(begin)

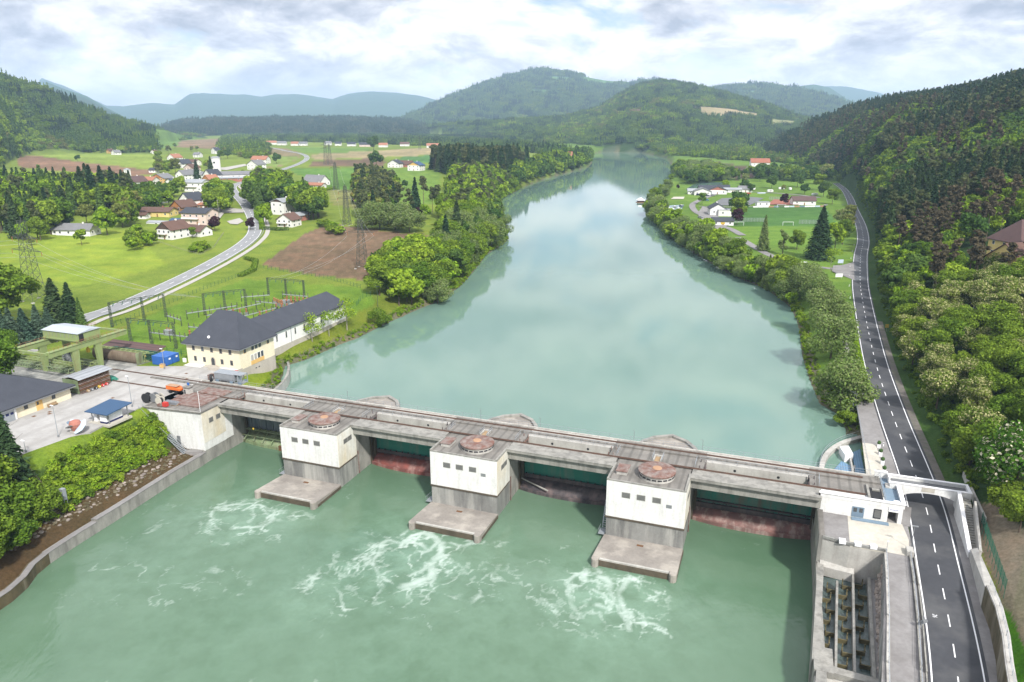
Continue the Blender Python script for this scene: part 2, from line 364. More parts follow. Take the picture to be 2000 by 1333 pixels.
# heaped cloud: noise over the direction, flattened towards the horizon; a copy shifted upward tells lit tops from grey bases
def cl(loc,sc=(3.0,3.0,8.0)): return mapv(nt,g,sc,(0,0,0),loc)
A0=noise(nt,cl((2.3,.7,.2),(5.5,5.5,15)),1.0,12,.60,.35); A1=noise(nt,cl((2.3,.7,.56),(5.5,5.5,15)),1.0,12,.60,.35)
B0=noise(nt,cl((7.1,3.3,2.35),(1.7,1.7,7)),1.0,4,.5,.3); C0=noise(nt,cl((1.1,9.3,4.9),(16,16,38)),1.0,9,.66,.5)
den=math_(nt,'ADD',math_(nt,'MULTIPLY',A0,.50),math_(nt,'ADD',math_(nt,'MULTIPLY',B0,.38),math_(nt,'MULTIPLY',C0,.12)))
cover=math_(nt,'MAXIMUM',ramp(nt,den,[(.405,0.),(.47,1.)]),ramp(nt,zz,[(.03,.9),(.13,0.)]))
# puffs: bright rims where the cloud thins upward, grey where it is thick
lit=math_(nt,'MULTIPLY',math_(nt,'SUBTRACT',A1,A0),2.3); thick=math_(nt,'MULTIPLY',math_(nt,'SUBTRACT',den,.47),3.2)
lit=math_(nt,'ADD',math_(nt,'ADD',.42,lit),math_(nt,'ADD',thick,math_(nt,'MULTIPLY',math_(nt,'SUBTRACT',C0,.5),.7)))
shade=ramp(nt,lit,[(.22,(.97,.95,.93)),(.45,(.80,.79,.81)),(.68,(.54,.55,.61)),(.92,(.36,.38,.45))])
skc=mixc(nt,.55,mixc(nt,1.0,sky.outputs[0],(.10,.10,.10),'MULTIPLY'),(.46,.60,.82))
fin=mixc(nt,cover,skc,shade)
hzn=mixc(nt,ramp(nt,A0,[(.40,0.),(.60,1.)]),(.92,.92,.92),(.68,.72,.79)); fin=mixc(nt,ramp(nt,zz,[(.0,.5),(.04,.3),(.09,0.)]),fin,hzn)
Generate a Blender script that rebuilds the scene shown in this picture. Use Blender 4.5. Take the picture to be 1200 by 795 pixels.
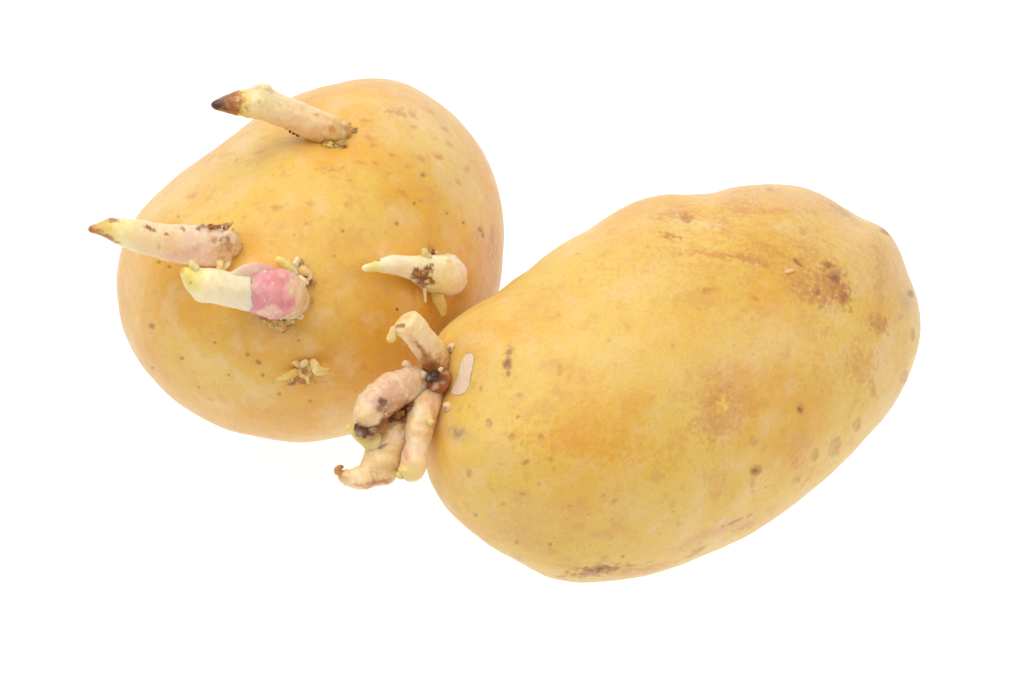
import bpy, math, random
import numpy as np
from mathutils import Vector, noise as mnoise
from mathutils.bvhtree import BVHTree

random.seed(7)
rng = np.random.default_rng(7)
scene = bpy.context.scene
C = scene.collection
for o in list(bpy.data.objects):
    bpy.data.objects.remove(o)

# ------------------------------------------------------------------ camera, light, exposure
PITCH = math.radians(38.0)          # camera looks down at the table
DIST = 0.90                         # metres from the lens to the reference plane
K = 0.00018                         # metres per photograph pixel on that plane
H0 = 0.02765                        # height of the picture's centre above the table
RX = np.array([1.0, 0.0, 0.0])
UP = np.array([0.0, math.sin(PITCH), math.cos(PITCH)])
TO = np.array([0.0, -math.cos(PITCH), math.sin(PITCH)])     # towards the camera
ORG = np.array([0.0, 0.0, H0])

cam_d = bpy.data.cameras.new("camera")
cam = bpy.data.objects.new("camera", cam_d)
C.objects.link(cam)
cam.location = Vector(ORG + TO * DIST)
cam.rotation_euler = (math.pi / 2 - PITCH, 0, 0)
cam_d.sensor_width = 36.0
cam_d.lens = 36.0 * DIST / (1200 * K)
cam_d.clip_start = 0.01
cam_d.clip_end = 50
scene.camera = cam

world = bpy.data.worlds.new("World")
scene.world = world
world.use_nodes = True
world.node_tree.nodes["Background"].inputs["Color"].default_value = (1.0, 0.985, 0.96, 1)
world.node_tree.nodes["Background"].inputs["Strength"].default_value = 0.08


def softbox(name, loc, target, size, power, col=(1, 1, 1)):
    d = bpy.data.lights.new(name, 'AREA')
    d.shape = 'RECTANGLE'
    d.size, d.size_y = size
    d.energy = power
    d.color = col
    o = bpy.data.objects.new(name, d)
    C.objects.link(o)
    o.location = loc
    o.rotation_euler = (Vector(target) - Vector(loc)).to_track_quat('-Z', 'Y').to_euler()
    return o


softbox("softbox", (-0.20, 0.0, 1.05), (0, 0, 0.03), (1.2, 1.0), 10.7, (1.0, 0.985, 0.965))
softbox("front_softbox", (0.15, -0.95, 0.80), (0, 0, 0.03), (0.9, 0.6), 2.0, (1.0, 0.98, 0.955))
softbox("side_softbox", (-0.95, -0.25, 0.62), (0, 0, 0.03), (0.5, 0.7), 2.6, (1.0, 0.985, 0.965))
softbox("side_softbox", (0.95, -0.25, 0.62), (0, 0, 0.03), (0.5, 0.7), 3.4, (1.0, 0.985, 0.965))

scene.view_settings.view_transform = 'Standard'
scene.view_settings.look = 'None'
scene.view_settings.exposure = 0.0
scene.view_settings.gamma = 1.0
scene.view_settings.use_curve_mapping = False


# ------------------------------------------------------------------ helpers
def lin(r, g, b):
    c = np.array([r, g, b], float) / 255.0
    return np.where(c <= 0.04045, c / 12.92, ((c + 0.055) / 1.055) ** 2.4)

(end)

Strip the images and reproduce the remaining records precisely.

▸ **Exercise solution**
Continue the Blender Python script for this scene: part 2, from line 364. More parts follow. Take the picture to be 2000 by 1333 pixels.
# heaped cloud: noise over the direction, flattened towards the horizon; a copy shifted upward tells lit tops from grey bases
def cl(loc,sc=(3.0,3.0,8.0)): return mapv(nt,g,sc,(0,0,0),loc)
A0=noise(nt,cl((2.3,.7,.2),(5.5,5.5,15)),1.0,12,.60,.35); A1=noise(nt,cl((2.3,.7,.56),(5.5,5.5,15)),1.0,12,.60,.35)
B0=noise(nt,cl((7.1,3.3,2.35),(1.7,1.7,7)),1.0,4,.5,.3); C0=noise(nt,cl((1.1,9.3,4.9),(16,16,38)),1.0,9,.66,.5)
den=math_(nt,'ADD',math_(nt,'MULTIPLY',A0,.50),math_(nt,'ADD',math_(nt,'MULTIPLY',B0,.38),math_(nt,'MULTIPLY',C0,.12)))
cover=math_(nt,'MAXIMUM',ramp(nt,den,[(.405,0.),(.47,1.)]),ramp(nt,zz,[(.03,.9),(.13,0.)]))
# puffs: bright rims where the cloud thins upward, grey where it is thick
lit=math_(nt,'MULTIPLY',math_(nt,'SUBTRACT',A1,A0),2.3); thick=math_(nt,'MULTIPLY',math_(nt,'SUBTRACT',den,.47),3.2)
lit=math_(nt,'ADD',math_(nt,'ADD',.42,lit),math_(nt,'ADD',thick,math_(nt,'MULTIPLY',math_(nt,'SUBTRACT',C0,.5),.7)))
shade=ramp(nt,lit,[(.22,(.97,.95,.93)),(.45,(.80,.79,.81)),(.68,(.54,.55,.61)),(.92,(.36,.38,.45))])
skc=mixc(nt,.55,mixc(nt,1.0,sky.outputs[0],(.10,.10,.10),'MULTIPLY'),(.46,.60,.82))
fin=mixc(nt,cover,skc,shade)
hzn=mixc(nt,ramp(nt,A0,[(.40,0.),(.60,1.)]),(.92,.92,.92),(.68,.72,.79)); fin=mixc(nt,ramp(nt,zz,[(.0,.5),(.04,.3),(.09,0.)]),fin,hzn)
Generate a Blender script that rebuilds the scene shown in this picture. Use Blender 4.5. Take the picture to be 1200 by 795 pixels.
import bpy, math, random
import numpy as np
from mathutils import Vector, noise as mnoise
from mathutils.bvhtree import BVHTree

random.seed(7)
rng = np.random.default_rng(7)
scene = bpy.context.scene
C = scene.collection
for o in list(bpy.data.objects):
    bpy.data.objects.remove(o)

# ------------------------------------------------------------------ camera, light, exposure
PITCH = math.radians(38.0)          # camera looks down at the table
DIST = 0.90                         # metres from the lens to the reference plane
K = 0.00018                         # metres per photograph pixel on that plane
H0 = 0.02765                        # height of the picture's centre above the table
RX = np.array([1.0, 0.0, 0.0])
UP = np.array([0.0, math.sin(PITCH), math.cos(PITCH)])
TO = np.array([0.0, -math.cos(PITCH), math.sin(PITCH)])     # towards the camera
ORG = np.array([0.0, 0.0, H0])

cam_d = bpy.data.cameras.new("camera")
cam = bpy.data.objects.new("camera", cam_d)
C.objects.link(cam)
cam.location = Vector(ORG + TO * DIST)
cam.rotation_euler = (math.pi / 2 - PITCH, 0, 0)
cam_d.sensor_width = 36.0
cam_d.lens = 36.0 * DIST / (1200 * K)
cam_d.clip_start = 0.01
cam_d.clip_end = 50
scene.camera = cam

world = bpy.data.worlds.new("World")
scene.world = world
world.use_nodes = True
world.node_tree.nodes["Background"].inputs["Color"].default_value = (1.0, 0.985, 0.96, 1)
world.node_tree.nodes["Background"].inputs["Strength"].default_value = 0.08


def softbox(name, loc, target, size, power, col=(1, 1, 1)):
    d = bpy.data.lights.new(name, 'AREA')
    d.shape = 'RECTANGLE'
    d.size, d.size_y = size
    d.energy = power
    d.color = col
    o = bpy.data.objects.new(name, d)
    C.objects.link(o)
    o.location = loc
    o.rotation_euler = (Vector(target) - Vector(loc)).to_track_quat('-Z', 'Y').to_euler()
    return o


softbox("softbox", (-0.20, 0.0, 1.05), (0, 0, 0.03), (1.2, 1.0), 10.7, (1.0, 0.985, 0.965))
softbox("front_softbox", (0.15, -0.95, 0.80), (0, 0, 0.03), (0.9, 0.6), 2.0, (1.0, 0.98, 0.955))
softbox("side_softbox", (-0.95, -0.25, 0.62), (0, 0, 0.03), (0.5, 0.7), 2.6, (1.0, 0.985, 0.965))
softbox("side_softbox", (0.95, -0.25, 0.62), (0, 0, 0.03), (0.5, 0.7), 3.4, (1.0, 0.985, 0.965))

scene.view_settings.view_transform = 'Standard'
scene.view_settings.look = 'None'
scene.view_settings.exposure = 0.0
scene.view_settings.gamma = 1.0
scene.view_settings.use_curve_mapping = False


# ------------------------------------------------------------------ helpers
def lin(r, g, b):
    c = np.array([r, g, b], float) / 255.0
    return np.where(c <= 0.04045, c / 12.92, ((c + 0.055) / 1.055) ** 2.4)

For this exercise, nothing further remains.